### Set task
Write out each line from the data below that includes the word "objects".

__________

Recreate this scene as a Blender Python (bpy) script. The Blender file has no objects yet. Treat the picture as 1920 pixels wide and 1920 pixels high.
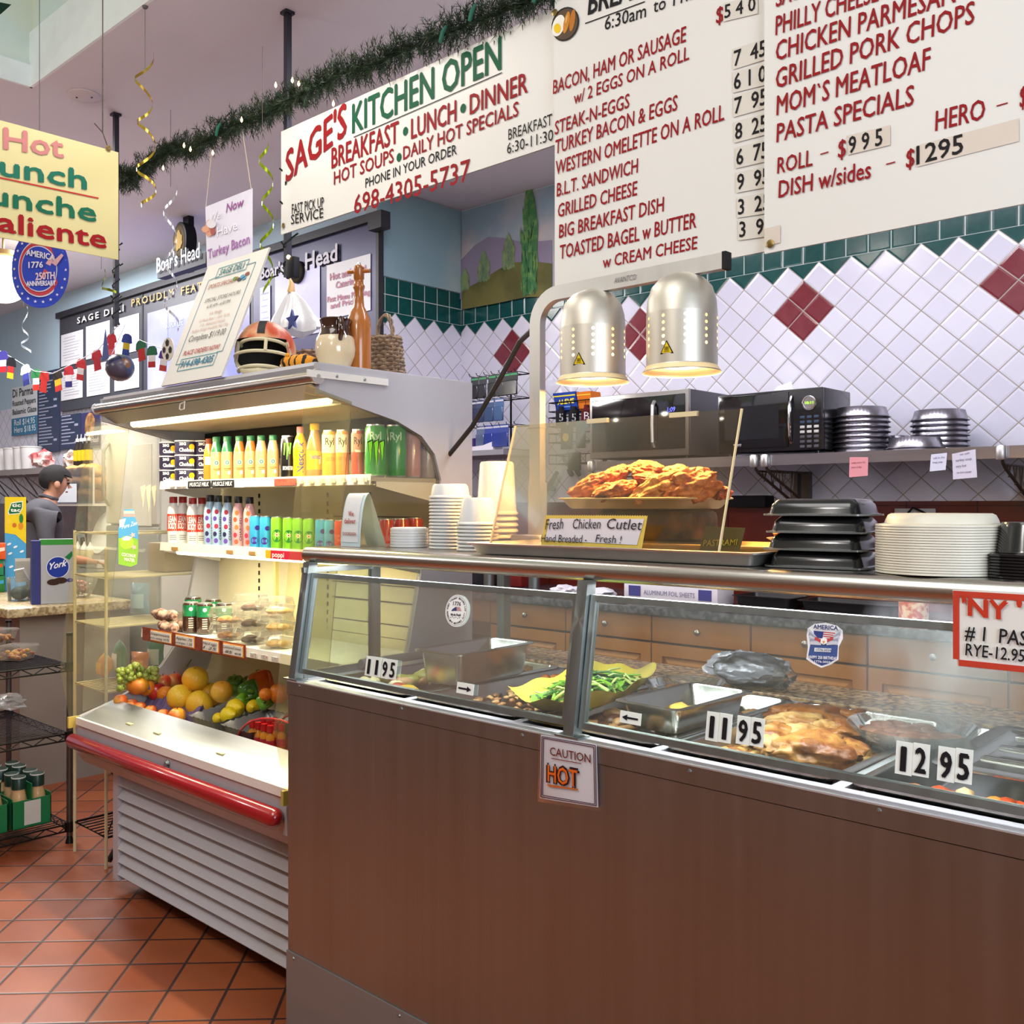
import bpy, bmesh, math, random
from mathutils import Vector, Matrix
random.seed(7)
SC = bpy.context.scene
COL = SC.collection
PI = math.pi
def lin(c): return c / 12.92 if c <= .04045 else ((c + .055) / 1.055) ** 2.4
def hx(h):
 h = h.lstrip('#')
 return tuple(lin(int(h[i:i + 2], 16) / 255) for i in (0, 2, 4)) + (1.,)
# ---------------------------------------------------------------- camera
TH = math.radians(47.27)
FW = Vector((-math.cos(TH), math.sin(TH), 0)); RT = Vector((math.sin(TH), math.cos(TH), 0))
FPX, CH, HOR = 1829., 1.40, 948.
cam = bpy.data.cameras.new('camera'); camo = bpy.data.objects.new('camera', cam); COL.objects.link(camo)
camo.location = (0, 0, CH); camo.rotation_euler = (PI / 2, 0, math.radians(90 - 47.27))
cam.sensor_width = 36; cam.lens = 36 * FPX / 1920; cam.shift_y = (HOR - 960) / 1920; cam.clip_start = .05
SC.camera = camo
# ---------------------------------------------------------------- world, lights, exposure
W = bpy.data.worlds.new('world'); SC.world = W; W.use_nodes = True
W.node_tree.nodes['Background'].inputs[0].default_value = (.80, .88, 1, 1)
W.node_tree.nodes['Background'].inputs[1].default_value = .55
vs = SC.view_settings; vs.view_transform = 'Standard'; vs.look = 'None'; vs.exposure = 0.25; vs.gamma = 1; vs.use_curve_mapping = False
cy = SC.cycles
cy.max_bounces = 7; cy.diffuse_bounces = 3; cy.glossy_bounces = 4; cy.transmission_bounces = 4; cy.transparent_max_bounces = 24
cy.caustics_reflective = False; cy.caustics_refractive = False; cy.sample_clamp_indirect = 4; cy.use_denoising = True
cy.use_adaptive_sampling = True; cy.adaptive_threshold = .02
def area(name, loc, size, power, col, rot=(0, 0, 0), sy=None, spread=None):
 l = bpy.data.lights.new(name, 'AREA'); l.shape = 'RECTANGLE' if sy else 'SQUARE'; l.size = size
 if sy: l.size_y = sy
 l.energy = power; l.color = col
 if spread: l.spread = math.radians(spread)
 o = bpy.data.objects.new(name, l); COL.objects.link(o); o.location = loc; o.rotation_euler = rot; return o
def point(name, loc, power, col, r=.03):
 l = bpy.data.lights.new(name, 'POINT'); l.energy = power; l.color = col; l.shadow_soft_size = r
 o = bpy.data.objects.new(name, l); COL.objects.link(o); o.location = loc; return o
COOL = (.93, .91, 1.0)
# ceiling fixtures: kitchen aisle, customer aisle, far deli counter, plus an added checkout fill
area('ceiling_light_kitchen', (-1.3, 2.75, 3.27), 2.6, 50, COOL, sy=.3)
area('ceiling_light_nook', (-3.4, 3.0, 3.27), .6, 18, COOL, sy=.6)
area('ceiling_light_aisle', (-2.9, 1.60, 3.26), .35, 9, (1, .93, .84), sy=.2)
area('ceiling_light_customer', (-1.4, -.3, 3.9), 1.6, 40, (1, .97, .95), sy=1.6)
area('ceiling_light_deli', (-7.2, 2.9, 3.27), 2.6, 80, (.97, .96, 1), sy=.4)
area('checkout_fill_light', (-6.0, 1.9, 3.26), 1.6, 75, (1, .97, .93), sy=.5)  # added fill lamp, brightens the checkout end and the person
area('storefront_daylight', (1.9, .2, 1.9), 1.6, 75, (.78, .87, 1), rot=(0, math.radians(78), 0), sy=1.8)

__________

### Solution for this problem
Recreate this scene as a Blender Python (bpy) script. The Blender file has no objects yet. Treat the picture as 1920 pixels wide and 1920 pixels high.
cam = bpy.data.cameras.new('camera'); camo = bpy.data.objects.new('camera', cam); COL.objects.link(camo)
 o = bpy.data.objects.new(name, l); COL.objects.link(o); o.location = loc; o.rotation_euler = rot; return o
 o = bpy.data.objects.new(name, l); COL.objects.link(o); o.location = loc; return o